Aim of the exercise
Extract, without alteration, each line from the start of the listing to the line bearing "R = math.radians".

Source material
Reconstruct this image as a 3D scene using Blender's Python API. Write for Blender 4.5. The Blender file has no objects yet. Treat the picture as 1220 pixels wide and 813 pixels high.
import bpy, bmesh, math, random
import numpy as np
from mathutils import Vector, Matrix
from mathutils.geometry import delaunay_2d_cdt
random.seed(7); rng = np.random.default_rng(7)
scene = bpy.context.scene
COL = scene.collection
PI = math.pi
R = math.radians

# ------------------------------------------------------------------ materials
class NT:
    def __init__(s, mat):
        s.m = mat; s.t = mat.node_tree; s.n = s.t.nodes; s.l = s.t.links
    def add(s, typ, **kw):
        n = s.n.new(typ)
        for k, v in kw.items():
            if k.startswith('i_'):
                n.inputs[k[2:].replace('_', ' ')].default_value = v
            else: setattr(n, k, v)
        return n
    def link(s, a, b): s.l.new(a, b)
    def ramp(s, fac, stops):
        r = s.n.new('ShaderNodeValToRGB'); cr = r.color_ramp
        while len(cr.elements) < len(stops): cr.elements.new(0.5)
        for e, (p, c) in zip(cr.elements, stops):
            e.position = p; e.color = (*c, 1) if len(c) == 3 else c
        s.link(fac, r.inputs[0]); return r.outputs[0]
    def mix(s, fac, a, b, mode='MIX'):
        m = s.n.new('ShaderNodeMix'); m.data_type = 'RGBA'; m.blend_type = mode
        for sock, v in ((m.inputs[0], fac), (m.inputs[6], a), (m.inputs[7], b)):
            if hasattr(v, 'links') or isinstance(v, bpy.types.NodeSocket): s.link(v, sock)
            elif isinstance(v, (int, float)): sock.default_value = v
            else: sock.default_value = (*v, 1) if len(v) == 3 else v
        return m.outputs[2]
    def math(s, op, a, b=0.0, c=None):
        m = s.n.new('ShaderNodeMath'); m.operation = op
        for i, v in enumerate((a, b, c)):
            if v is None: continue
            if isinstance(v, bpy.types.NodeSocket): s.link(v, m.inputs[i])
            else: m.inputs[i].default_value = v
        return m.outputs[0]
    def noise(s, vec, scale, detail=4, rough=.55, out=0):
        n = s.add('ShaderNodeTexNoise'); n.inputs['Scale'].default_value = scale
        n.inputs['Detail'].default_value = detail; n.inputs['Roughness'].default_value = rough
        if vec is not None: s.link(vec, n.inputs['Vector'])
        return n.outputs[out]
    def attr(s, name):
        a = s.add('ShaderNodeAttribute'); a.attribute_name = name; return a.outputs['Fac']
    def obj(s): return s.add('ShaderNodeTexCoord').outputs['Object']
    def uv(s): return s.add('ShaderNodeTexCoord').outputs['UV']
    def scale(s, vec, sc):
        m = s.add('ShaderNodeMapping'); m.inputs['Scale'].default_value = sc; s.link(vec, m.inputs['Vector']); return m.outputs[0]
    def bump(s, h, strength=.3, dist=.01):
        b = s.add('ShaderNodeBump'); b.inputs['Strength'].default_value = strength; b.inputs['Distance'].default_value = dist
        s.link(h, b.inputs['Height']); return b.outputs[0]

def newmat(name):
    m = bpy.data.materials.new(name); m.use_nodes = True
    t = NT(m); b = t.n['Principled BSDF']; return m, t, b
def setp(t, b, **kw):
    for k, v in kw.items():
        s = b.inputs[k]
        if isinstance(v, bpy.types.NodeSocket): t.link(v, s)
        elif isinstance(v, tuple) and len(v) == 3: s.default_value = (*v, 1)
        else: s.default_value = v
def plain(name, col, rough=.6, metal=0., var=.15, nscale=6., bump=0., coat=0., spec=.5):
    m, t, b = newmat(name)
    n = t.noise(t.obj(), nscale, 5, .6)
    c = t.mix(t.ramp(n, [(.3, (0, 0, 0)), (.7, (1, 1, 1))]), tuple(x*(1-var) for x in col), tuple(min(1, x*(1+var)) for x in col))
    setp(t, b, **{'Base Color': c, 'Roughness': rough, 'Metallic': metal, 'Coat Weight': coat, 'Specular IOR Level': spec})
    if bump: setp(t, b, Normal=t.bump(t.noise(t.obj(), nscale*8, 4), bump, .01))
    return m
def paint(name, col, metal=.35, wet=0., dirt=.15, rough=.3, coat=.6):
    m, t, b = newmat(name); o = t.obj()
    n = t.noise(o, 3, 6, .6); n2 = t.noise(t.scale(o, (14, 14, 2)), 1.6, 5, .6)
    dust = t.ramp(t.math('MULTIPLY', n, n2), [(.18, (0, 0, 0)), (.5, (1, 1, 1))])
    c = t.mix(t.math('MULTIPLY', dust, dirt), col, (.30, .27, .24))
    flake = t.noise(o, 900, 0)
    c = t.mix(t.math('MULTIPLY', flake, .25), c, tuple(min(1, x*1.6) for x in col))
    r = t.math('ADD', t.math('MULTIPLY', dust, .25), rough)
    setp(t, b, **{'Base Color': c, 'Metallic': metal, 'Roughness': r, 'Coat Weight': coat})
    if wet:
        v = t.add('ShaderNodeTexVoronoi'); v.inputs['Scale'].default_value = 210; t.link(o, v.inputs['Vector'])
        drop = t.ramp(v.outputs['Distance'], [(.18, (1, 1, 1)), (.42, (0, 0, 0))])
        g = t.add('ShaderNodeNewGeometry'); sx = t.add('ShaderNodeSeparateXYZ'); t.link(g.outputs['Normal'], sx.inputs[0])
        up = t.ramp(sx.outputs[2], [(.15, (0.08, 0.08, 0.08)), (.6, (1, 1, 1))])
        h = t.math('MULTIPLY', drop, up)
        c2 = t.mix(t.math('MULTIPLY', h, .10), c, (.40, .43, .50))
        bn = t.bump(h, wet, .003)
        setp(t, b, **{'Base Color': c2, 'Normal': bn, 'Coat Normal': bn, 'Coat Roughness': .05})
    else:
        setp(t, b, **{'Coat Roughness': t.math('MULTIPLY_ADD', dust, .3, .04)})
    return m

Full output
Reconstruct this image as a 3D scene using Blender's Python API. Write for Blender 4.5. The Blender file has no objects yet. Treat the picture as 1220 pixels wide and 813 pixels high.
import bpy, bmesh, math, random
import numpy as np
from mathutils import Vector, Matrix
from mathutils.geometry import delaunay_2d_cdt
random.seed(7); rng = np.random.default_rng(7)
scene = bpy.context.scene
COL = scene.collection
PI = math.pi
R = math.radians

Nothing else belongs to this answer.